Financial Investigations Units (FIUs): Financial services companies usually have a FIU or equivalent office to: investigate alerts and report suspicious activity under the AML regulations, as well as a transaction monitoring system to identify transactions for possible alerts. The FIU can be expanded in several ways to address anti-corruption issues:

-- Anti-corruption flags can be implemented for existing alerts;

-- Transaction monitoring systems can be modified to add new data and new scenarios of concern – Anti-corruption issues can be identified from traditional sources such as accounts payable and general ledger entries, and gifts, meals and entertainment expenses can be added to this monitoring system since they are a significant bribery risk;

-- Politically Exposed Persons who are already identified as part of an AML program will be identified as government officials under anti-corruption compliance programs. This process can be expanded to include vendors, agents and third party intermediaries, especially those PEPs that are linked to specific vendors, agents and third party intermediaries.

Internal Audits: Both AML and anti-corruption compliance programs need to be tested and audited. Existing internal auditors can be trained to examine anti-corruption issues, or develop new procedures to ensure adequate auditing and monitoring. Conducting an independent audit of both programs is important.
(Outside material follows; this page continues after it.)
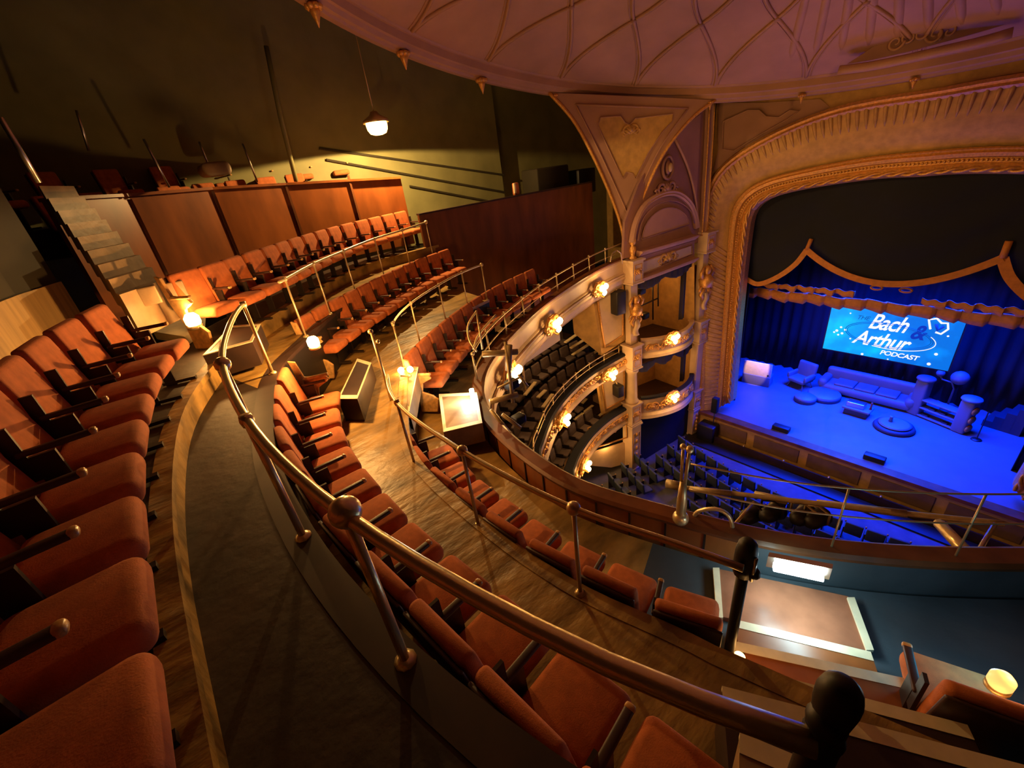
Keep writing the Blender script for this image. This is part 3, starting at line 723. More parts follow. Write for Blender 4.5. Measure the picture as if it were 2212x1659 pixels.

Of course, there are many substantive areas where anti-corruption compliance requires different polices than an AML program, such as gift and entertainment policies, specific books and records requirements, a code of ethics requirement, an employee hotline, disciplinary procedures and other specific measures. AML programs may have more or less overlap with these specific areas. Similarly, the nature of risk assessments and other aspects of an anti-corruption program is different than AML counterparts. However, an AML program may be an effective starting point to leverage existing compliance resources to initiate an anti-corruption compliance program.